Perhaps the most visually distinctive feature of the BBC Micro is the row of red function keys on the keyboard. I don't know who came up with that.

I could swear I read somewhere that the BBC asked for a distinctive red color, not on the function keys, but on the Enter key, but I cannot find any reference to that now, and I can't rule out the possibility that I was misreading it.

Did the BBC ask for any unusual key colors?

2 Answers 2


From a previous question:

What BBC Microcomputer features were requested specifically by BBC engineers?

which references this BBC document:

  • both pound sign and number symbol (hash) must be included ... the RETURN key will be a different colour from the rest;

But that actually:

and certain that the return key ended up being the same colour as all the other keys

and in a comment:

Interesting that the specification requests specifically the return key be a different colour; the eventual BBC micro keyboard did of course have multiple colours on its keyboard, but return was just plain black along with the majority of keys (the function keys and arrow keys being different colours)

  • 2
    Although not quite what you did ask I do want ( if it is OK ) to mention some of the Archimedes units had green function keys although if memory serves this was limited to " Learning Curve " models primarily.
    – AndyF
    Jan 6, 2020 at 21:28
  • 3
    The color keys on the archimedies range did actually have a purpose.

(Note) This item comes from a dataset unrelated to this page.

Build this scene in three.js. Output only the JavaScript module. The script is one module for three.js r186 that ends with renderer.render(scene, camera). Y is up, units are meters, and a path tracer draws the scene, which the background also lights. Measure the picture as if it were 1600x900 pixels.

The RED ones like their counterparts on the BBC Micro, signified the machine was intended fro educational use. The ones with green keys such as the A3010 where intended for home use, and the ones with grey or plain keys, such as the A5000 where there to signify that line of machines was intended for serious/business/office use.
    – shawty
    May 29, 2020 at 15:36

There exists a copy of some draft requirements that the BBC had for the new machine. At the time, these had already been hashed out a bit with Acorn, so they match quite well with the resulting BBC Micro. A relevant extract:

Keyboard: capable of generating all 128 ASCII codes.
Positive action keys (not touch sensitive).
ISO standard layout plus:
(a) Up/down/left/right cursor control
(b) A row of keys, above the numbers, which generate software definable codes - this could be done with a software look-up table to map the original codes to new values.

There is no mention here of keycap colours. On the actual machine, the cursor editing keys (four arrows and COPY) are olive green, the ten function keys are red, and the rest are black.

The result is instantly recognisable, but most likely arose from ergonomic considerations at a relatively late stage of design.